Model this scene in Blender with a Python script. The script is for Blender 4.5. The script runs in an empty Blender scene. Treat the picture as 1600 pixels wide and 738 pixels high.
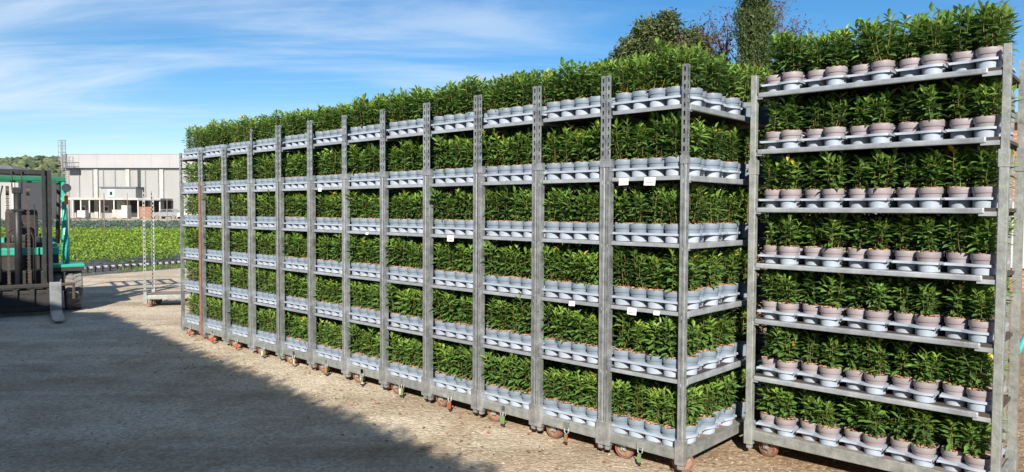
import bpy, bmesh, math, random
import numpy as np
from mathutils import Vector, Matrix

R = math.radians
random.seed(7)
rng = np.random.default_rng(7)
scene = bpy.context.scene
col = scene.collection

# ------------------------------------------------------------------ helpers
def tag(o, label=None, cat=None, group=None, kind=None):
    if label: o['label'] = label
    if cat: o['category'] = cat
    if group: o['group'] = group
    if kind: o['kind'] = kind
    return o

def empty(name, loc=(0, 0, 0), rz=0.0):
    o = bpy.data.objects.new(name, None)
    o.empty_display_size = 0.1
    col.objects.link(o)
    o.location = loc
    o.rotation_euler = (0, 0, rz)
    return o

def link(name, mesh, parent=None, loc=None, rz=None):
    o = bpy.data.objects.new(name, mesh)
    col.objects.link(o)
    if parent is not None: o.parent = parent
    if loc is not None: o.location = loc
    if rz is not None: o.rotation_euler = (0, 0, rz)
    return o

def copy_tree(o, parent=None):
    c = o.copy(); col.objects.link(c)
    if parent is not None: c.parent = parent
    for ch in list(o.children): copy_tree(ch, c)
    return c

class MB:
    """collects shapes into one mesh"""
    def __init__(self):
        self.v = []; self.f = []; self.m = []; self.s = []
    def add(self, vs, fs, mi=0, smooth=False, M=None):
        b = len(self.v)
        if M is not None: vs = [M @ Vector(p) for p in vs]
        self.v += [tuple(p) for p in vs]
        self.f += [tuple(i + b for i in f) for f in fs]
        self.m += [mi] * len(fs); self.s += [smooth] * len(fs)
    def box(self, a, b, mi=0, M=None, bev=0.0):
        x0, y0, z0 = a; x1, y1, z1 = b
        if bev > 0:
            bm = bmesh.new()
            bmesh.ops.create_cube(bm, size=1.0)
            for v in bm.verts:
                v.co = Vector(((x0 + x1) / 2 + v.co.x * (x1 - x0), (y0 + y1) / 2 + v.co.y * (y1 - y0), (z0 + z1) / 2 + v.co.z * (z1 - z0)))
            bmesh.ops.bevel(bm, geom=bm.edges[:], offset=bev, segments=2, affect='EDGES', profile=0.6)
            bm.verts.index_update()
            self.add([v.co.copy() for v in bm.verts], [[v.index for v in f.verts] for f in bm.faces], mi, False, M)
            bm.free(); return
        vs = [(x0,y0,z0),(x1,y0,z0),(x1,y1,z0),(x0,y1,z0),(x0,y0,z1),(x1,y0,z1),(x1,y1,z1),(x0,y1,z1)]
        fs = [(0,3,2,1),(4,5,6,7),(0,1,5,4),(1,2,6,5),(2,3,7,6),(3,0,4,7)]
        self.add(vs, fs, mi, False, M)
    def lathe(self, prof, n=24, mi=0, M=None, smooth=True, cap0=True, cap1=True):
        def ring(r, z): return [(r * math.cos(2*math.pi*i/n), r * math.sin(2*math.pi*i/n), z) for i in range(n)]
        vs = []; fs = []; rings = []
        vs += ring(*prof[0]); last = 0
        for k in range(len(prof) - 1):
            if k > 0:   # start a fresh ring where the outline turns sharply, so the shading does not smear over the corner
                a0 = math.atan2(prof[k][1] - prof[k-1][1], prof[k][0] - prof[k-1][0]); a1 = math.atan2(prof[k+1][1] - prof[k][1], prof[k+1][0] - prof[k][0])
                dd = abs((a1 - a0 + math.pi) % (2*math.pi) - math.pi)
                if dd > 0.5: last = len(vs); vs += ring(*prof[k])
            nxt = len(vs); vs += ring(*prof[k+1])
            for i in range(n):
                j = (i + 1) % n
                fs.append((last+i, last+j, nxt+j, nxt+i))
            last = nxt
        self.add(vs, fs, mi, smooth, M)
        if cap0: self.add(ring(*prof[0])[::-1], [tuple(range(n))], mi, False, M)
        if cap1: self.add(ring(*prof[-1]), [tuple(range(n))], mi, False, M)
    def tube(self, pts, rad, n=8, mi=0, M=None, caps=True):
        pts = [Vector(p) for p in pts]
        rad = rad if isinstance(rad, (list, tuple)) else [rad] * len(pts)
        vs = []; fs = []
        for k, p in enumerate(pts):
            d = (pts[min(k+1, len(pts)-1)] - pts[max(k-1, 0)])
            if d.length < 1e-9: d = Vector((0, 0, 1))
            d.normalize()
            up = Vector((0, 0, 1)) if abs(d.z) < 0.9 else Vector((1, 0, 0))
            a = d.cross(up).normalized(); b = d.cross(a).normalized()
            for i in range(n):
                t = 2 * math.pi * i / n
                vs.append(p + (a * math.cos(t) + b * math.sin(t)) * rad[k])
        for k in range(len(pts) - 1):
            for i in range(n):
                j = (i + 1) % n
                fs.append((k*n+i, (k+1)*n+i, (k+1)*n+j, k*n+j))
        if caps:
            fs.append(tuple(range(n))); fs.append(tuple(range((len(pts)-1)*n, len(pts)*n))[::-1])
        self.add(vs, fs, mi, True, M)
    def prism(self, poly, z0, z1, mi=0, M=None):
        n = len(poly)
        vs = [(x, y, z0) for x, y in poly] + [(x, y, z1) for x, y in poly]
        fs = [tuple(range(n))[::-1], tuple(range(n, 2*n))] + [(i, (i+1) % n, n+(i+1) % n, n+i) for i in range(n)]
        self.add(vs, fs, mi, False, M)
    def mesh(self, name, mats):
        me = bpy.data.meshes.new(name)
        me.from_pydata(self.v, [], self.f)
        for m in (mats if isinstance(mats, (list, tuple)) else [mats]): me.materials.append(m)
        me.polygons.foreach_set('material_index', self.m)
        me.polygons.foreach_set('use_smooth', self.s)
        me.update()
        return me
    def build(self, name, mats, parent=None, loc=None, rz=None):
        return link(name, self.mesh(name, mats), parent, loc, rz)

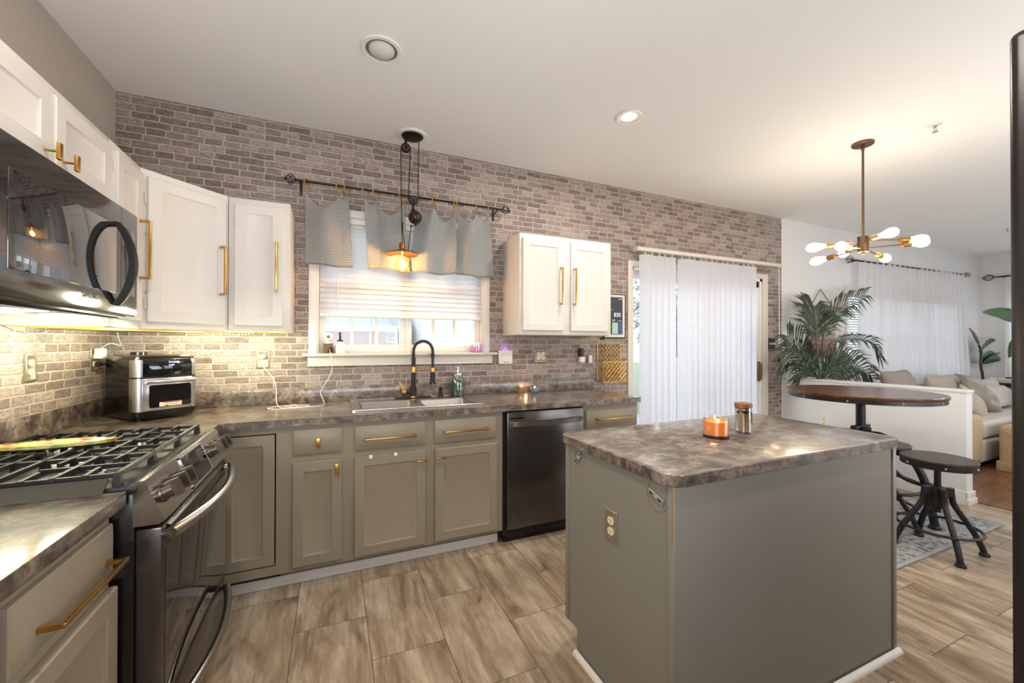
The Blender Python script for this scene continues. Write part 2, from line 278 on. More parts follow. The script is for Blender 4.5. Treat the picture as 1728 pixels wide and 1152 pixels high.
# ---------------------------------------------------------------- mesh builder
XF = {}
def xf(o): return XF.get(o.name_full, Matrix.Identity(4)) if o is not None else Matrix.Identity(4)
class MB:
    def __init__(s): s.bm = bmesh.new(); s.mi = 0; s.uv = None
    def _tag(s, faces):
        for f in faces: f.material_index = s.mi
    def face(s, vs):
        try: f = s.bm.faces.new(vs); f.material_index = s.mi; return f
        except ValueError: return None
    def box(s, x0, x1, y0, y1, z0, z1, b=0.0, seg=2, mat=None):
        m = Matrix.Translation(((x0 + x1) / 2, (y0 + y1) / 2, (z0 + z1) / 2)) @ Matrix.Diagonal((abs(x1 - x0), abs(y1 - y0), abs(z1 - z0), 1))
        if mat is not None: m = mat @ m
        vs = bmesh.ops.create_cube(s.bm, size=1.0, matrix=m)['verts']
        fs = set(f for v in vs for f in v.link_faces); s._tag(fs)
        if b > 0:
            es = list(set(e for v in vs for e in v.link_edges))
            r = bmesh.ops.bevel(s.bm, geom=es, offset=b, segments=seg, affect='EDGES', profile=0.5)
            s._tag(r['faces'])
        return s
    def loft(s, rings, cap0=True, cap1=True, closed=True, loop=False):
        rv = [[s.bm.verts.new(p) for p in r] for r in rings]; n = len(rv[0])
        prs = list(zip(rv, rv[1:])) + ([(rv[-1], rv[0])] if loop else [])
        for a, b in prs:
            for i in range(n if closed else n - 1):
                s.face((a[i], a[(i + 1) % n], b[(i + 1) % n], b[i]))
        if closed and not loop:
            if cap0: s.face(list(reversed(rv[0])))
            if cap1: s.face(rv[-1])
        return rv
    def tube(s, pts, r, seg=8, loop=False, caps=True):
        pts = [Vector(p) for p in pts]; n = len(pts); rr = r if isinstance(r, (list, tuple)) else [r] * n
        rings = []; up = None
        for i, p in enumerate(pts):
            if loop: t = pts[(i + 1) % n] - pts[i - 1]
            else: t = pts[min(i + 1, n - 1)] - pts[max(i - 1, 0)]
            t.normalize()
            if up is None:
                up = Vector((0, 0, 1)) if abs(t.z) < 0.9 else Vector((1, 0, 0))
            u = (up - t * up.dot(t))
            if u.length < 1e-5: u = t.orthogonal()
            u.normalize(); up = u; v = t.cross(u)
            rings.append([p + (u * math.cos(2 * PI * k / seg) + v * math.sin(2 * PI * k / seg)) * rr[i] for k in range(seg)])
        s.loft(rings, caps, caps, True, loop); return s
    def bar(s, pts, wd, ht, up=(0, 0, 1)):
        pts = [Vector(p) for p in pts]; rings = []
        for i, p in enumerate(pts):
            t = (pts[min(i + 1, len(pts) - 1)] - pts[max(i - 1, 0)]).normalized(); u = Vector(up); u = (u - t * u.dot(t)).normalized(); v = t.cross(u)
            rings.append([p + v * a * wd / 2 + u * b * ht / 2 for a, b in ((-1, -1), (1, -1), (1, 1), (-1, 1))])
        s.loft(rings); return s
    def cyl(s, p0, p1, r0, r1=None, seg=20):
        r1 = r0 if r1 is None else r1
        s.tube([p0, p1], [r0, r1], seg); return s
    def lathe(s, prof, c=(0, 0, 0), seg=24, mat=None, caps=True):
        rings = []
        for r, z in prof:
            ring = [Vector((r * math.cos(2 * PI * k / seg), r * math.sin(2 * PI * k / seg), z)) for k in range(seg)]
            rings.append([(mat @ p if mat is not None else p) + Vector(c) for p in ring])
        s.loft(rings, caps, caps); return s
    def ball(s, c, r, sc=(1, 1, 1), seg=16, mat=None):
        n = seg // 2; prof = [(max(1e-4, math.sin(PI * i / n)) * r, -math.cos(PI * i / n) * r) for i in range(n + 1)]
        m = Matrix.Diagonal((sc[0], sc[1], sc[2], 1))
        if mat is not None: m = mat @ m
        s.lathe(prof, c, seg, m); return s
    def prism(s, poly, a, b, plane='xy'):
        f = {'xy': lambda p, t: (p[0], p[1], t), 'xz': lambda p, t: (p[0], t, p[1]), 'yz': lambda p, t: (t, p[0], p[1])}[plane]
        s.loft([[f(p, a) for p in poly], [f(p, b) for p in poly]]); return s
    def panel(s, x0, x1, z0, z1, yb, rings):
        rs = [[(x0, yb, z0), (x1, yb, z0), (x1, yb, z1), (x0, yb, z1)]]
        for ins, y in rings:
            rs.append([(x0 + ins, y, z0 + ins), (x1 - ins, y, z0 + ins), (x1 - ins, y, z1 - ins), (x0 + ins, y, z1 - ins)])
        s.loft(rs); return s
    def grid(s, nu, nv, fn, uvfn=None):
        vs = [[s.bm.verts.new(fn(i / (nu - 1), j / (nv - 1))) for j in range(nv)] for i in range(nu)]
        if uvfn and s.uv is None: s.uv = s.bm.loops.layers.uv.new('UVMap')
        for i in range(nu - 1):
            for j in range(nv - 1):
                f = s.face((vs[i][j], vs[i + 1][j], vs[i + 1][j + 1], vs[i][j + 1]))
                if uvfn and f:
                    for lp, (a, b) in zip(f.loops, ((i, j), (i + 1, j), (i + 1, j + 1), (i, j + 1))):
                        lp[s.uv].uv = uvfn(a / (nu - 1), b / (nv - 1))
        return s
    def build(s, name, mat, parent=None, world=False, loc=None, ang=38, solid=0.0, subd=0):
        if loc is not None: bmesh.ops.translate(s.bm, verts=s.bm.verts, vec=-Vector(loc))
        if parent is not None and world: bmesh.ops.transform(s.bm, matrix=xf(parent).inverted(), verts=s.bm.verts)
        bmesh.ops.recalc_face_normals(s.bm, faces=s.bm.faces)
        me = bpy.data.meshes.new(name); s.bm.to_mesh(me); s.bm.free()
        for m in (mat if isinstance(mat, (list, tuple)) else [mat]): me.materials.append(M[m] if isinstance(m, str) else m)
        for p in me.polygons: p.use_smooth = True
        me.set_sharp_from_angle(angle=R(ang))
        o = bpy.data.objects.new(name, me); COL.objects.link(o)
        if loc is not None: o.location = loc; XF[o.name_full] = Matrix.Translation(loc)
        if parent is not None:
            o.parent = parent; XF[o.name_full] = xf(parent)
        if solid:
            md = o.modifiers.new('thickness', 'SOLIDIFY'); md.thickness = solid; md.offset = 0
        if subd:
            md = o.modifiers.new('smooth', 'SUBSURF'); md.levels = subd; md.render_levels = subd
        return o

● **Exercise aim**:
Without any pictures, reproduce the lines from the first one in the material through the line that has "col = scene.collection", exactly as they appear.

● **Response below**:
Model this scene in Blender with a Python script. The script is for Blender 4.5. The script runs in an empty Blender scene. Treat the picture as 1600 pixels wide and 738 pixels high.
import bpy, bmesh, math, random
import numpy as np
from mathutils import Vector, Matrix

R = math.radians
random.seed(7)
rng = np.random.default_rng(7)
scene = bpy.context.scene
col = scene.collection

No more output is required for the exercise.